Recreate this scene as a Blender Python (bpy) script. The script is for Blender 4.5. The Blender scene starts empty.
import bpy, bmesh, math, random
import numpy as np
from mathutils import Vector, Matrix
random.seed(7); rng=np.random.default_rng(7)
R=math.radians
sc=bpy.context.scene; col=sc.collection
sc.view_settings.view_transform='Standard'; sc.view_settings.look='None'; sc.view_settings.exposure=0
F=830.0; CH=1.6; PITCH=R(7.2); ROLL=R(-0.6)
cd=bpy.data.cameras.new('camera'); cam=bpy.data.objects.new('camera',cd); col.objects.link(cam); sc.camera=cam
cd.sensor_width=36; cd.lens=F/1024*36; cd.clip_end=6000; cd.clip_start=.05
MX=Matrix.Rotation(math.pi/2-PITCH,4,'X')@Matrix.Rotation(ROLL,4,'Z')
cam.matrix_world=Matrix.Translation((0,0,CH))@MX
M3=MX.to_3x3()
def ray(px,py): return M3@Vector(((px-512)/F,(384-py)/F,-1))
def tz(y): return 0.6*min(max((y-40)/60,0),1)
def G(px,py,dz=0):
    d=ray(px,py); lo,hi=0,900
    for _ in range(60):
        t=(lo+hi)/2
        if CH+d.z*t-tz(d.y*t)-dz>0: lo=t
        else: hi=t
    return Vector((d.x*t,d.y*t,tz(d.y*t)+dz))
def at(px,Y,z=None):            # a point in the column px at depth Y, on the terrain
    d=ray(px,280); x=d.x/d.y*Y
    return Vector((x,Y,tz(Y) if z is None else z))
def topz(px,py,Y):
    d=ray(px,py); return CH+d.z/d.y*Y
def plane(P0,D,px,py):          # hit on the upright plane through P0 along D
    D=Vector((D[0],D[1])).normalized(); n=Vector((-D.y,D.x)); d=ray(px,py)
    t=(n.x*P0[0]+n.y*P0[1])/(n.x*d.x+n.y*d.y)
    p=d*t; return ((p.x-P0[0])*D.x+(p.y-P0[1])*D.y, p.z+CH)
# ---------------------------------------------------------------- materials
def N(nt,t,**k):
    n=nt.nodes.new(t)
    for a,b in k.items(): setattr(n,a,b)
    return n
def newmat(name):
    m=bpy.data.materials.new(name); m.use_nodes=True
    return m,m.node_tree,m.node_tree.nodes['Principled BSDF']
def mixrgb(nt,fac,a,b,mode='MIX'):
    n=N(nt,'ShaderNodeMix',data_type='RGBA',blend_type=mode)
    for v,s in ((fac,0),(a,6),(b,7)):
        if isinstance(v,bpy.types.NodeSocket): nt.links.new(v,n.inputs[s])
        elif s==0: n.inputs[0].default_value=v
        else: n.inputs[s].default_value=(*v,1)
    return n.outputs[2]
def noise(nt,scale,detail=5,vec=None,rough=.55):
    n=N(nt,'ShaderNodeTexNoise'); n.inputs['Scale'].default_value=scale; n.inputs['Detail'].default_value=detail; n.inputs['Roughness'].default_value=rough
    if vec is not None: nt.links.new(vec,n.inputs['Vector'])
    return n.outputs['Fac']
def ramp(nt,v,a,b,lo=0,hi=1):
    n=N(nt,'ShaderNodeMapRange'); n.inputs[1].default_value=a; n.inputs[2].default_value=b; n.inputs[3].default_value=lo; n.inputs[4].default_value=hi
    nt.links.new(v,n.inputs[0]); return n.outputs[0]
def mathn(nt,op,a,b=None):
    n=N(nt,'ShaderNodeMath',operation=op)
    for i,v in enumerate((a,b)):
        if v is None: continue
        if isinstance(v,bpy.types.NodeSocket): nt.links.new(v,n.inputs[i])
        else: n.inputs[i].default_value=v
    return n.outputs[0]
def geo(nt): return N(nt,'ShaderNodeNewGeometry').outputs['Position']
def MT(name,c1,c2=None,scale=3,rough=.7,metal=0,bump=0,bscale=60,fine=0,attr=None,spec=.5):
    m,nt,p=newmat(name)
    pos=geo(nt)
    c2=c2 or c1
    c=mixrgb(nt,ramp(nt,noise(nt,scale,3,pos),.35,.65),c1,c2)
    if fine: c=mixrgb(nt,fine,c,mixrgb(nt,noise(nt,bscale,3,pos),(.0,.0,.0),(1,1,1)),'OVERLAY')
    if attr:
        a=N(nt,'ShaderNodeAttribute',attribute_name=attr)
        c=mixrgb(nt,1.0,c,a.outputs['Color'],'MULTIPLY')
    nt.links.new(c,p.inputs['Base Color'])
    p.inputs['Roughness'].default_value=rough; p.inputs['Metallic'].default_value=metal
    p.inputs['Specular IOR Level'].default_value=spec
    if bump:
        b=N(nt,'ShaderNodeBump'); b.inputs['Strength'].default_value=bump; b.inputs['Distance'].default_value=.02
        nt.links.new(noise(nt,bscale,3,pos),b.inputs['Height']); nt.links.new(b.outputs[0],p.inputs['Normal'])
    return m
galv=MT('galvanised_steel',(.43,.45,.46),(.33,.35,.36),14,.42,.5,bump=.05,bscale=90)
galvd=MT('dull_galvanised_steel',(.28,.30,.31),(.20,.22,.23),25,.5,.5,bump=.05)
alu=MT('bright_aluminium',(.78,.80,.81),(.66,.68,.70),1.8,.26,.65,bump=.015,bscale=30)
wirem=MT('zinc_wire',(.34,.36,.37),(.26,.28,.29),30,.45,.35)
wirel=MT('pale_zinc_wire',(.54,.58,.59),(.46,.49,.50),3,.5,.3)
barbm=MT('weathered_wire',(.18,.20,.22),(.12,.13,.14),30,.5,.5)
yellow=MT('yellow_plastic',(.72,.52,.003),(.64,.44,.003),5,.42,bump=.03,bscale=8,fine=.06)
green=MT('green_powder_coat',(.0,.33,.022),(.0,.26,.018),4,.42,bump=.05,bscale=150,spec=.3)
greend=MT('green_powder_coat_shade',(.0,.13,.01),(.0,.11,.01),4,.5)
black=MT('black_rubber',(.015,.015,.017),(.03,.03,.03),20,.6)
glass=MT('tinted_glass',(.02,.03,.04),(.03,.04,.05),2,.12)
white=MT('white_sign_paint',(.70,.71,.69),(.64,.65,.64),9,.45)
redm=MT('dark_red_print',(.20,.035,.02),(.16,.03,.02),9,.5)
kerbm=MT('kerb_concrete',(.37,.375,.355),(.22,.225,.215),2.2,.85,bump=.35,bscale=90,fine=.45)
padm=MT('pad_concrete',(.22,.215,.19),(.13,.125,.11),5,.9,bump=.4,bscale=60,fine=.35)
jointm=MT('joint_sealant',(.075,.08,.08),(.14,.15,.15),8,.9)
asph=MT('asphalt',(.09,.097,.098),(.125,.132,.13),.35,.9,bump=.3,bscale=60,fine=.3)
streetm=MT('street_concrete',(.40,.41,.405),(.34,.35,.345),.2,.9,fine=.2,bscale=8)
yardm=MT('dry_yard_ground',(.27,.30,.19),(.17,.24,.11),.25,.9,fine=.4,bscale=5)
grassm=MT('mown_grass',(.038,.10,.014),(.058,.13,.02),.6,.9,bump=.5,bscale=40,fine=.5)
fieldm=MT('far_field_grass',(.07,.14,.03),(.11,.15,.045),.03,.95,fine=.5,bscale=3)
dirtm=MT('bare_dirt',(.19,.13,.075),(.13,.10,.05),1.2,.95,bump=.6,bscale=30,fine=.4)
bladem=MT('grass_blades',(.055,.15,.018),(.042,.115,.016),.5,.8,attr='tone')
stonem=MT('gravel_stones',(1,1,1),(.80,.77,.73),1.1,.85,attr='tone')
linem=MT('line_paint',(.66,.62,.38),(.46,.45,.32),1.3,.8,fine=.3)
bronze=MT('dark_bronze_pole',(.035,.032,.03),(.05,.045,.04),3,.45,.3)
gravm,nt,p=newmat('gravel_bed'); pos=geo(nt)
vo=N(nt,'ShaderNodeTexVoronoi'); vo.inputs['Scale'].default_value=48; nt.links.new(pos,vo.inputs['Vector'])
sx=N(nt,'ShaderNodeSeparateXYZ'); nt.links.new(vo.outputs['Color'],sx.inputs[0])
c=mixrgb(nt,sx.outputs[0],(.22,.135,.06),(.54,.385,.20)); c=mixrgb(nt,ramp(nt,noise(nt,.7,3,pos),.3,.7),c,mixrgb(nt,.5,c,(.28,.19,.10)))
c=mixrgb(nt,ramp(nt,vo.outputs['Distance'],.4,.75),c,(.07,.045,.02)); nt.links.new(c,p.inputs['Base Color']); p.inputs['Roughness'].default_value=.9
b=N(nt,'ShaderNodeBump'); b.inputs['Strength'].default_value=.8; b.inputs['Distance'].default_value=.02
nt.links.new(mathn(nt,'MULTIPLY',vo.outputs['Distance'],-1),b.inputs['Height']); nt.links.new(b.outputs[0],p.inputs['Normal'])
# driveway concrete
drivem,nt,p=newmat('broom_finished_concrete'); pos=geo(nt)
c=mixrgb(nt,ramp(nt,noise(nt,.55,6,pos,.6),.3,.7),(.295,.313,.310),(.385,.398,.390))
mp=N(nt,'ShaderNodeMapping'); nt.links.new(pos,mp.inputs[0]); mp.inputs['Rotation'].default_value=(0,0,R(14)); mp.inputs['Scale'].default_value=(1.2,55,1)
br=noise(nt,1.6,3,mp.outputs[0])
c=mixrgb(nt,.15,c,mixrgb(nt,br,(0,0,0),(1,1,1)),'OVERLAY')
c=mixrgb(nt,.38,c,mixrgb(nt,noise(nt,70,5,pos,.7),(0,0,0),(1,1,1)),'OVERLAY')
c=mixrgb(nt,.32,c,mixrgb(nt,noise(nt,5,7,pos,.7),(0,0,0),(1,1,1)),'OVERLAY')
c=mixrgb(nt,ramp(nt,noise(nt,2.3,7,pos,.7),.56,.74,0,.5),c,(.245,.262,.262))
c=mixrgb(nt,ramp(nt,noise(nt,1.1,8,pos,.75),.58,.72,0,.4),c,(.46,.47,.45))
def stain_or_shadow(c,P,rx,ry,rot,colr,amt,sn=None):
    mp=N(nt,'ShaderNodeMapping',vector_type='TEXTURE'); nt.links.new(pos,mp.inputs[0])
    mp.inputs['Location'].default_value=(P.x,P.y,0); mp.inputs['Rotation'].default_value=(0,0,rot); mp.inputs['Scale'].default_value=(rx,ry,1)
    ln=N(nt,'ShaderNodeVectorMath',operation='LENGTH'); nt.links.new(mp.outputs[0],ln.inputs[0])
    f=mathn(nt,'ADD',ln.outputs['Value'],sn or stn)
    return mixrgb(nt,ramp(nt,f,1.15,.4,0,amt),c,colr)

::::

# WHAT IS BEING ASKED
How many lines in the listing contain "scene"? Answer with the number alone.

# TASK RESPONSE
2